Wednesday, June 9, 2010

Wilkommen, Bienvenue, Welcome...

...to the blog of the Three Sexketeers. We are a group of three delicious single women intent on whetting our, and your, appetite for pleasure. We are here to discuss our opinions on and celebrate the mélange of sexual thrills available in the world and to share our own personal sexcapades. No rules. No judgment. Just the naked truth.


We shall be known here by our terribly fun and equally tacky pseudonyms: Disco, Glitterbella and XTC. Each week we shall pick a topic - everything from abstinence to hardcore BDSM - and discuss our varying opinions on our chosen days: XTC Wednesdays, Glitterbella Fridays, and Disco Sundays. Sprinkled throughout our carnal discourse will be stories of our own true-to-life sex adventures, posted once we've recovered our bearings - and clothes.


Before we invite you into our beds and heads, first we'd like you to get to know us a little bit...


Disco is a 20 year old bisexual woman, recently single from a long-term relationship, moving to the big city. She is intent on making the next year of her life as satisfying as possible, in every way. A victim of molestation in her early teens, Disco has only recently reclaimed the power of her sexuality and intends to celebrate it, not fear it, from now on. She is an incurable romantic but also much kinkier than she generally likes to admit. She loves music, film, art, pop culture, fashion and massaging showerheads.


Glitterbella is
a 21 year old sort of maybe possibly bisexual but definitely curious woman. Single after a long term relationship with her high school sweetheart, she has made some disastrous choices when it comes to the opposite sex (and the same!) but hopes to make some better ones soon. She also tends to fall in and out of "like" far, far to easily but is way to cynical for "love" anytime soon. She loves reading , writing, sexy outfits, and an open mind.


XTC is a 19 year old woman who has never had a long-term relationship and is still coming to terms with understanding her sexuality and desires. She is a university student who studies society and plans on discovering as much as the world as possible. XTC is very open-minded and willing to try almost anything once. She loves porn (probably more than some men), anything that is battery-operated and animals, but only in a very NON-sexual way.

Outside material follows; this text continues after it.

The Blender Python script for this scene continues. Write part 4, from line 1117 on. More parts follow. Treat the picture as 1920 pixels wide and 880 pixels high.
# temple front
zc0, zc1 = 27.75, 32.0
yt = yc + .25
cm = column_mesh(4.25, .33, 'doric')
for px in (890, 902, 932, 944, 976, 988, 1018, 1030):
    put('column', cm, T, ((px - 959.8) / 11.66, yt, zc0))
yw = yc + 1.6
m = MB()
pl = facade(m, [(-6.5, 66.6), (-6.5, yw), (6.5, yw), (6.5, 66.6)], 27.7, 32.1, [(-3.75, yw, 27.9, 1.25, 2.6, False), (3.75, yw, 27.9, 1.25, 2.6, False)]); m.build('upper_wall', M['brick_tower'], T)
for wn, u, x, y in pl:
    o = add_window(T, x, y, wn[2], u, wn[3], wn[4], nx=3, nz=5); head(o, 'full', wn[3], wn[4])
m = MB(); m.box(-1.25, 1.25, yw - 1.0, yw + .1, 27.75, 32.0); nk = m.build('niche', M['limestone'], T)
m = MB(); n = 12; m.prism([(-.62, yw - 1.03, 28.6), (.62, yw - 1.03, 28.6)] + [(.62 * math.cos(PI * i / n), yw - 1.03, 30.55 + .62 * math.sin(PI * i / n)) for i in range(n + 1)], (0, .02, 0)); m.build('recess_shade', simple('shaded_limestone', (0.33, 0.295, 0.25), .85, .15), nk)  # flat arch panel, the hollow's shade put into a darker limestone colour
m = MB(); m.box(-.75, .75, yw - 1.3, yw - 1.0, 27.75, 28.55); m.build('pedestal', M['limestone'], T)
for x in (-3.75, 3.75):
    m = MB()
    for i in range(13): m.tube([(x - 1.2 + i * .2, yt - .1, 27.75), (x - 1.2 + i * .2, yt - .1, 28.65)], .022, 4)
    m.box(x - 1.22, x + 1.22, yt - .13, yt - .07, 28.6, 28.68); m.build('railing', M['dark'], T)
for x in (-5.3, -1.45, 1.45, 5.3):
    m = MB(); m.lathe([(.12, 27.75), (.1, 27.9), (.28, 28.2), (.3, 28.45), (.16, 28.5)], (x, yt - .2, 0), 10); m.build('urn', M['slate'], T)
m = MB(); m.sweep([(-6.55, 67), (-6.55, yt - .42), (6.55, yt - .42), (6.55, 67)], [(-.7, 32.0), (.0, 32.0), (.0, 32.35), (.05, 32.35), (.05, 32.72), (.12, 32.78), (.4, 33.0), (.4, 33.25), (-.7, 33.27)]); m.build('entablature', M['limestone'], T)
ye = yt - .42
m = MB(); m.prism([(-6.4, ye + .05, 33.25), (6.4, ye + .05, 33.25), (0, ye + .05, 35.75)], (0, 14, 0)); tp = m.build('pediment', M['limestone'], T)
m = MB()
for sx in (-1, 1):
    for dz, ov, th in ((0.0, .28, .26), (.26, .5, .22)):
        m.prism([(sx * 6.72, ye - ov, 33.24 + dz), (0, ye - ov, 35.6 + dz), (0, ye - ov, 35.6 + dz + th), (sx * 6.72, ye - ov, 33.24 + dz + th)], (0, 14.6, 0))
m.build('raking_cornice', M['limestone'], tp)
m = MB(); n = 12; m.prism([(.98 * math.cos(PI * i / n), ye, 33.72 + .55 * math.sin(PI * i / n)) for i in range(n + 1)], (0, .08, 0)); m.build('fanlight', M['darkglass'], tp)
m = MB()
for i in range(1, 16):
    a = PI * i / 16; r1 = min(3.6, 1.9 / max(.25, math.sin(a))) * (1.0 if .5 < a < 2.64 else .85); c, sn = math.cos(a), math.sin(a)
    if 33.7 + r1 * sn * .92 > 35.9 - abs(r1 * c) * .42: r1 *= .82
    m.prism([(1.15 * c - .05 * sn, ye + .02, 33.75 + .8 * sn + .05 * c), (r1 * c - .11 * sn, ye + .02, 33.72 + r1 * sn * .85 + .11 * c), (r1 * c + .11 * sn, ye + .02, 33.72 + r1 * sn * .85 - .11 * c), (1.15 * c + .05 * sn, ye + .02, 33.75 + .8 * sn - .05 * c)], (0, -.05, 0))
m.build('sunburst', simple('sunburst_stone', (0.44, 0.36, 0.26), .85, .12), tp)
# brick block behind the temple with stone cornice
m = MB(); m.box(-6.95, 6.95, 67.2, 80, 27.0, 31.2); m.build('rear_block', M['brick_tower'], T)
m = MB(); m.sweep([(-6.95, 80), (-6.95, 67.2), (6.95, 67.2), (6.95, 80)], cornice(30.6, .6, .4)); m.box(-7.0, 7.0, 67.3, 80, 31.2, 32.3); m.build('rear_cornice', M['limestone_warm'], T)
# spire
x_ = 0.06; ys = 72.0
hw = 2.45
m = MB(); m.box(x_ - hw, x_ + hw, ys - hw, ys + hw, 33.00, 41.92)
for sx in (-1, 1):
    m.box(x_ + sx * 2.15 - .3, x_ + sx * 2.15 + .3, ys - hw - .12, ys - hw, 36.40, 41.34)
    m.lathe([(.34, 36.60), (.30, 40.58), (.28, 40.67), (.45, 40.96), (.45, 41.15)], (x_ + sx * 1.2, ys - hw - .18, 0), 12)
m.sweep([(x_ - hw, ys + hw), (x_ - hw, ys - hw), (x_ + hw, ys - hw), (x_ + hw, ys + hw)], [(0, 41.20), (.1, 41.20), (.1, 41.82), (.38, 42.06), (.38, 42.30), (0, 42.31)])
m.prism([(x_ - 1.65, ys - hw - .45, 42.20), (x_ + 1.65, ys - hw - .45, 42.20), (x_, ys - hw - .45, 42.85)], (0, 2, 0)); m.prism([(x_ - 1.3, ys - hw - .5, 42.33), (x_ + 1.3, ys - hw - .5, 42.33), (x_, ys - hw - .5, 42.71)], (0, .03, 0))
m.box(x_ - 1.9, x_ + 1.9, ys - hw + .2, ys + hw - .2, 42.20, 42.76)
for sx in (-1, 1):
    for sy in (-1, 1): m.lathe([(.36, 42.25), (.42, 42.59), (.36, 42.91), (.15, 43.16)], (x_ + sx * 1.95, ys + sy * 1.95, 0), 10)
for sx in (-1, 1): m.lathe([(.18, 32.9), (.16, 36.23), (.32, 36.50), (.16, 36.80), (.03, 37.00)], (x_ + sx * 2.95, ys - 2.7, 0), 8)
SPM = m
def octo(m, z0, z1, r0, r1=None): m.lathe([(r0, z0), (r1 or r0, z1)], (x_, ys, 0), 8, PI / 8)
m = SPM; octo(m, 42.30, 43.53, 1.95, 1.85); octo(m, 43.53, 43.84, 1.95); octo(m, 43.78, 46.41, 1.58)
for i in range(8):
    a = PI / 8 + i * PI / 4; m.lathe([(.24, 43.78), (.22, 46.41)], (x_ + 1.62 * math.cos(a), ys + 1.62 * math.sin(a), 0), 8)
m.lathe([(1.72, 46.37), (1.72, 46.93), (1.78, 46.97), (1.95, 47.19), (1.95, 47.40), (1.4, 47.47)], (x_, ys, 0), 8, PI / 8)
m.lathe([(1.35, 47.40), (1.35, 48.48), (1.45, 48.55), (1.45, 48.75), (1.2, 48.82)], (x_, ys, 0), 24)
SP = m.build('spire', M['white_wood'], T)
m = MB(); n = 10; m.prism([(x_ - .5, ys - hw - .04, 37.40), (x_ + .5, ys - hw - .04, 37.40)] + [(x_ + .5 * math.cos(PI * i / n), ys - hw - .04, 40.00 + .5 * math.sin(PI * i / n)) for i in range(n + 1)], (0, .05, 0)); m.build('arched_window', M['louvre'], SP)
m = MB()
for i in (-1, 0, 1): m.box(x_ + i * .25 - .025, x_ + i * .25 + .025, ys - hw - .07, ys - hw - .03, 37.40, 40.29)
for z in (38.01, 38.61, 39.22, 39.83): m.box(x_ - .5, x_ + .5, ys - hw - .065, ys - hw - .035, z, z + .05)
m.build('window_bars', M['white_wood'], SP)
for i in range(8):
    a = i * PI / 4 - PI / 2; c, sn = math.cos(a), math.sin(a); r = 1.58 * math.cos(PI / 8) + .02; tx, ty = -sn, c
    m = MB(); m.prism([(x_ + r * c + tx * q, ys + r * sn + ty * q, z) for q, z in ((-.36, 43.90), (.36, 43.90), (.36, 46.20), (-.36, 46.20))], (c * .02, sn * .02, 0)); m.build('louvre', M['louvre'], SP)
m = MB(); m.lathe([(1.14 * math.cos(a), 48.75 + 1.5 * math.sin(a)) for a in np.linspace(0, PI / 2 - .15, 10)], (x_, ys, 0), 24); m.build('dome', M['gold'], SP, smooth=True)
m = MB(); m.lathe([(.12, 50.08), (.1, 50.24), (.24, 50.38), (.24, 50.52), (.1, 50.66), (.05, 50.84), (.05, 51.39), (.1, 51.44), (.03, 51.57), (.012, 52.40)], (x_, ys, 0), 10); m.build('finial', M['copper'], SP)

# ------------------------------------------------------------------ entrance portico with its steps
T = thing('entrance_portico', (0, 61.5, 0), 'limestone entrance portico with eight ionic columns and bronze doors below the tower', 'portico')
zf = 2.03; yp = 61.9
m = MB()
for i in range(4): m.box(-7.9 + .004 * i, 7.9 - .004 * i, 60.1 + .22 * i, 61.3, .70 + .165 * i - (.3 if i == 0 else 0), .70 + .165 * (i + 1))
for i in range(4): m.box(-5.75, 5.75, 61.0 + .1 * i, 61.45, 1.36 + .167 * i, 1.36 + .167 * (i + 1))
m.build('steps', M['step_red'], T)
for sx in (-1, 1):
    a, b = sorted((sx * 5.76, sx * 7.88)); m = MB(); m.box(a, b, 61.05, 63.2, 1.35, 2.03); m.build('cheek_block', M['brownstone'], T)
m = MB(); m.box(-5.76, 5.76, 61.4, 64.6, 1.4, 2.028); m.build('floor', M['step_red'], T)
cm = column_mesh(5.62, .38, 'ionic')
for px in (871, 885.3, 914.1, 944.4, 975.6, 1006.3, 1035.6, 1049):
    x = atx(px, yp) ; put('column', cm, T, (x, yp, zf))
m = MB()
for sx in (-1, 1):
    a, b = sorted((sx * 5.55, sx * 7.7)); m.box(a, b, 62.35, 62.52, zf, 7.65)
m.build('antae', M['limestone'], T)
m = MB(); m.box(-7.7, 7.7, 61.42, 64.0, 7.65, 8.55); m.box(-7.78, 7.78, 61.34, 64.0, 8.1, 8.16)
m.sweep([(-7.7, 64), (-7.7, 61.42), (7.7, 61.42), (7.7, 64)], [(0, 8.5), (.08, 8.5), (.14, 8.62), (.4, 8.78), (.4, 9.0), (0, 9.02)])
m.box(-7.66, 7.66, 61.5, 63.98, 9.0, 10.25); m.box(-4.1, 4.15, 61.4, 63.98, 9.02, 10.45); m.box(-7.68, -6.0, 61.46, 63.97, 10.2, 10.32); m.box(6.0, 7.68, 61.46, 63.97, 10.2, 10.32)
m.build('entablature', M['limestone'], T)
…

This Week's Topic is Celibacy

Waiting by XTC

The vow of celibacy is one that has always intrigued me, far before I became sexually active. I believe that it all began while watching Entertainment Tonight with my mother. Jessica Simpson was doing an interview, discussing her upcoming marriage and her feelings about "saving herself" for her wedding night. I believe that she described it as "the perfect gift" a girl could give a man. Well, we all know how that ended.

Religious purposes aside, I believe that one's wedding night should be one of passion and romance and sheer pleasure. It is meant to be the climax of your love for one another. Although "gift-giving" may... show love...? I can't imagine it necessarily being the most enjoyable experience. At least, that's not how I remember it going down.

Shouldn't an individual be able to experience their options and learn what they want before committing to a lifelong flavour? I sure as hell know that I want to. Suuuuuure maybe the waiting causes you to develop a more intellectual or romantic connection, since physical intimacy is not in the picture, but isn't it also possible that you may unintentionally rush the development of your emotions and your relationship in order to get to that oh-so-desired point? We misunderstand our own emotions all of the time. We're confusing creatures us humans. But when you are in the act of sex - not much gets more real.

Outside of the serious relationship context, celibacy also appears to serve almost no purpose to me. From personal experience, I enjoy sex much more when I actually know the person. I think that the comfort level and anticipation of the act adds to one's arousal at that time. However, there is a difference between knowing your partner and making a vow of celibacy. There have been multiple situations where I consciously chose to not engage in sex with the man whom I was interested in, for various reasons, to.. say... "wait." It did not end very well. Too much anticipation leads to nervousness and broken expectations.

For all of you sensitive souls who are afraid of giving it up too quickly and getting your heart broken, I have to argue, wouldn't it hurt even more of you waited for so long only to have it broken immediately following anyways? Of course, this is a personal decision. All of our emotions run different and we have various requirements to fulfill our happiness.

Personally, I have not had sex in four months now. I can sincerely tell you that going without it sucks ass.